Pologne : le gouverneur de la banque centrale plonge le gouvernement dans la tourmente

Par Romaric Godin  |   |  502  mots
Le premier ministre polonais Donald Tusk a exclu toute démission
Marek Belka aurait proposé au ministre de l'intérieur de baisser les taux pour aider le parti au pouvoir de gagner les élections de 2015, moyennant le renvoi du ministre des Finances.

En pleine discussion sur la future présidence de la commission européenne, la Pologne s'enfonce dans la crise politique qui pourrait déboucher sur des élections anticipées. A l'origine de cette tourmente qui gène considérablement le premier ministre libéral Donald Tusk, une conversation entre le gouverneur de la banque centrale polonaise (NBP), Marek Belka, et le ministre de l'intérieur Bartolomej Sienkewicz révélé par le magazine Wprost.

Echange de bons procédés

Au cours d'un déjeuner dans un restaurant varsovien en juin 2013, le banquier central aurait proposé au ministre de baisser les taux afin de soutenir la croissance et de favoriser le parti au pouvoir, la Plateforme Civique (PO) avant les prochaines élections à la Diète prévue en 2015. En échange, Marek Belka demande la démission du ministre des Finances, Jacek Rostowski et son remplacement par un « technicien. »

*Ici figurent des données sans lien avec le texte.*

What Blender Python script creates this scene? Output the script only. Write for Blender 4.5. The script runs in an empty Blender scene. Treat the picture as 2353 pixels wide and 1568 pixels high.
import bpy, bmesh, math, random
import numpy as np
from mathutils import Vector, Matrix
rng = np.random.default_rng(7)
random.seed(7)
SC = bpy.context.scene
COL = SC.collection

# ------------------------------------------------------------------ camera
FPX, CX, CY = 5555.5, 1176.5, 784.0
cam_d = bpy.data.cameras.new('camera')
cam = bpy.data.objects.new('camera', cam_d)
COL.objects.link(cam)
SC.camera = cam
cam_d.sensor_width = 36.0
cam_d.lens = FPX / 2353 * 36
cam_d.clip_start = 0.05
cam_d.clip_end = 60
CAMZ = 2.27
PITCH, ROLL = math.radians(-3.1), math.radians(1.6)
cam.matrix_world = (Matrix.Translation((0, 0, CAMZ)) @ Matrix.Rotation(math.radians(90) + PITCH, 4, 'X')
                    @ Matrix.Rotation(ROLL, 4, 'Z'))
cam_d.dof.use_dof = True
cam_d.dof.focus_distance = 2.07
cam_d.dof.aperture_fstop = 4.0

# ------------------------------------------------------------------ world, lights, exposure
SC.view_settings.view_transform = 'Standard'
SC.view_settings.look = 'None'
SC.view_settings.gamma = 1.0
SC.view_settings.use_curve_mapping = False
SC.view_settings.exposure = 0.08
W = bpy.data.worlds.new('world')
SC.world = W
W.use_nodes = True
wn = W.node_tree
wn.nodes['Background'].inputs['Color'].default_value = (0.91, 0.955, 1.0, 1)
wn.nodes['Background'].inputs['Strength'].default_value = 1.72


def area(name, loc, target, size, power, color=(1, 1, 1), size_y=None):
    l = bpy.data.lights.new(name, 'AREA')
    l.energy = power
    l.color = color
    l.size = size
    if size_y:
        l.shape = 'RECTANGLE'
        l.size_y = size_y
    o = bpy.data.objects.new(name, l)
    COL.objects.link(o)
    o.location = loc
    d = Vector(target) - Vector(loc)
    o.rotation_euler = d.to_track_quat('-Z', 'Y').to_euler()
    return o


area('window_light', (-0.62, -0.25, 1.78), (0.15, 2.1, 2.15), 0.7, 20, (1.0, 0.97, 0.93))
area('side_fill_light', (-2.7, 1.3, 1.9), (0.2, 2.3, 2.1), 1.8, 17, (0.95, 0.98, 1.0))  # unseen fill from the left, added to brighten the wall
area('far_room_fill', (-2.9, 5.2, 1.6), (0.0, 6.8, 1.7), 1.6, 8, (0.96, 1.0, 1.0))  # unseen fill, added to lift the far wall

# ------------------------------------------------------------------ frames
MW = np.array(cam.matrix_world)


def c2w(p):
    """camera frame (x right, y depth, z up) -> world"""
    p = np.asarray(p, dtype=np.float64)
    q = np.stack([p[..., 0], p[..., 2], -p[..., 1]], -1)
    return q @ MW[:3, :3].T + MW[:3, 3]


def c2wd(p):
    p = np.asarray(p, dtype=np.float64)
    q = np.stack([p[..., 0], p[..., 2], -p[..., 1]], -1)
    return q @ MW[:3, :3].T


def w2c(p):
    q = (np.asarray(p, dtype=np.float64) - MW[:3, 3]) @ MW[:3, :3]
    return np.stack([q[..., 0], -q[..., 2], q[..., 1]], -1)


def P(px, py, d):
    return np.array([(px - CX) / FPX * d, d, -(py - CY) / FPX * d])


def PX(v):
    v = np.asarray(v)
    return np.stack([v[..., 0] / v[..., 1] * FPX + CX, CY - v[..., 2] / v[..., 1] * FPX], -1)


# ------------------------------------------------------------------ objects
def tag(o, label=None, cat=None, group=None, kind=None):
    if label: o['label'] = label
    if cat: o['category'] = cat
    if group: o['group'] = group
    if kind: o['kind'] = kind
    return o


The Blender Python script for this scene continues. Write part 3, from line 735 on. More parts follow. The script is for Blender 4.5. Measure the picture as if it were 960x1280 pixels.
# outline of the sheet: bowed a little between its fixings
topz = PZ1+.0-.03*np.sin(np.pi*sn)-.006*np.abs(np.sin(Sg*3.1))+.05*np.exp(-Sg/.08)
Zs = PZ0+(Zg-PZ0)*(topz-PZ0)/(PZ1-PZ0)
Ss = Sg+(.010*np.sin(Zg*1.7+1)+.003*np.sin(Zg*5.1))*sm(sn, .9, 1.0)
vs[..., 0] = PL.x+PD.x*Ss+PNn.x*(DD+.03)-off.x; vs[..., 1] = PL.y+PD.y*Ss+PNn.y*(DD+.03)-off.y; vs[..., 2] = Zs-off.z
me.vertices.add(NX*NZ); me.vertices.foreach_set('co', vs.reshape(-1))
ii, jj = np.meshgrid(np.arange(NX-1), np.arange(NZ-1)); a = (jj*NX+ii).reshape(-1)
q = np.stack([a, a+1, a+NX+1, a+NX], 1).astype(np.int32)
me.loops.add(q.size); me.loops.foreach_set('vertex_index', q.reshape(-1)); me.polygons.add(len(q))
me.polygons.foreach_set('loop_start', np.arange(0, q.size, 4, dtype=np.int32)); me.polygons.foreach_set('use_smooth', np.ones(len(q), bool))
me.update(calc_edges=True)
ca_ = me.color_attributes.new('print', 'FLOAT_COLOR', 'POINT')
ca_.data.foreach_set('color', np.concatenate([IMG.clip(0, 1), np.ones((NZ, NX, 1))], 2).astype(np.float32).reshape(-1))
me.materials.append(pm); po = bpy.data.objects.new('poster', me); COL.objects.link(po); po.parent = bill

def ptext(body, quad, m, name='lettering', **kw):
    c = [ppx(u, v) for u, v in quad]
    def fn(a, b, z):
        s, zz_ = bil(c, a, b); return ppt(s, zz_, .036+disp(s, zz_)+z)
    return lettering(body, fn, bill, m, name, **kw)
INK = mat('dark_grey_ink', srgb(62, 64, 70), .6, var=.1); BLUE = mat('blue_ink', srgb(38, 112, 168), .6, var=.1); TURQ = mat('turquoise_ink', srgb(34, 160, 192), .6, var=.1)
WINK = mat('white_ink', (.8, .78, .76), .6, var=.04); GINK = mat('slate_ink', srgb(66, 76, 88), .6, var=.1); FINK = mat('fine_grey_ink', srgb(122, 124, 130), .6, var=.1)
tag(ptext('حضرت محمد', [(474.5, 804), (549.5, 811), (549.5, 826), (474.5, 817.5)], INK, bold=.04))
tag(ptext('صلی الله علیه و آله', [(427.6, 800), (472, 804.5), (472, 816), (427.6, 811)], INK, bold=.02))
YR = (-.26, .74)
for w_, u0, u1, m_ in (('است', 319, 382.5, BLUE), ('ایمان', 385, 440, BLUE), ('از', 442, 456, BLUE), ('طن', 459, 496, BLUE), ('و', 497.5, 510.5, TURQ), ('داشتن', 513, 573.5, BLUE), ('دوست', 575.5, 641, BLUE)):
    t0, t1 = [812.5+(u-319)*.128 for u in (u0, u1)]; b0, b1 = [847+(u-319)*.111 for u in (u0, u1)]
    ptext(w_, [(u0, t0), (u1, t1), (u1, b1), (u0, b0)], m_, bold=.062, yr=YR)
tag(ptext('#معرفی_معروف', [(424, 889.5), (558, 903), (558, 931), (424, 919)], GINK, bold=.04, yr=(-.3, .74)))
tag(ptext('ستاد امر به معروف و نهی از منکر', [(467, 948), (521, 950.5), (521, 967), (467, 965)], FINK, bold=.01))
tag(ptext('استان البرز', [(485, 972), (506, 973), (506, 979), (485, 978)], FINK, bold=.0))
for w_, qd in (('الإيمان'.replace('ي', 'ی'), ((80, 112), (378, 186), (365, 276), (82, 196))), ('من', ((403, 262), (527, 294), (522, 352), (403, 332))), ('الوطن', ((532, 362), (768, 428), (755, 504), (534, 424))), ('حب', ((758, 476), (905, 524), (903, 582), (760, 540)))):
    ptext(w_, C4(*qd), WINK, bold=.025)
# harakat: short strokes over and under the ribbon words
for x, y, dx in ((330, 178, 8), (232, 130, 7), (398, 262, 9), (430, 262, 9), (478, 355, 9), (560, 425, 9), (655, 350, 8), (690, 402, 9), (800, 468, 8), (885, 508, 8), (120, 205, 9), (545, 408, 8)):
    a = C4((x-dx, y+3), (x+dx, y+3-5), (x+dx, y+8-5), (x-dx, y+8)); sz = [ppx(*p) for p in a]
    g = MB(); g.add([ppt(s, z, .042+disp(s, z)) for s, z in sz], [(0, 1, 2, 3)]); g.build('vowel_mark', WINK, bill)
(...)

Des « prédictions » réalisées…

Le 3 juillet 2013, la NBP a abaissé son taux directeur de 25 points de base à 2,5 %. Quatre mois plus tard, en novembre 2013, Jacek Rostowski démissionnait et était remplacé par un économiste, Mateusz Szczurek. Certes, il a depuis réaffirmé avoir quitté le gouvernement « pour raisons personnelles. » Mais il n'empêche, la coïncidence est troublante. Et cette conversation prouve que le gouverneur de la NBP a une conception pour le moins « élastique » de son indépendance, assez peu en accord avec les règles officielles européennes.

Nouvelles élections ?

Marek Belka parle de conversations « sorties de leur contexte », mais ces révélations ont déclenché des réactions violentes du principal parti d'opposition, les conservateurs d'Ordre et Justice (PiS) de Jaroslaw Kaczynski, ont demandé la démission du gouvernement. Même l'allié du PO, le parti paysan n'a pas exclu mercredi la possibilité d'élections anticipées.

Allumer des contre-feux

Donald Tusk essaie de contrer la pression en ouvrant des contre-feux et en avançant la thèse du complot. Les responsables des services de sécurité polonais ont laissé entendre que la fuite pourrait être d'origine russe. Ce serait alors une réponse à l'engagement de la Pologne en faveur des nouvelles autorités ukrainienne issue des événements du début de l'année. Les locaux de Wprost ont été perquisitionnés. Evidemment, un tel scénario permettrait au gouvernement de faire oublier le fond de l'affaire au profit d'une « union sacrée » contre Moscou. Mais il n'est pas certain que la manœuvre porte. D'autant que Wprost aurait d'autres révélations sous le coude.

Une carrière politique chargée

Donald Tusk a indiqué qu'il ne démissionnerait pas et il a défendu Marek Belka. Mais la position de ce dernier semble désormais intenable. C'est un choc pour l'économie qui le respectait beaucoup. Mais c'était oublier que Marek Belka était d'abord un politique, deux fois ministres des finances et ancien premier ministre (de 2004 à 2005). Une carrière qu'il n'avait apparemment pas oubliée en entrant dans la carrière de banquier central en 2010.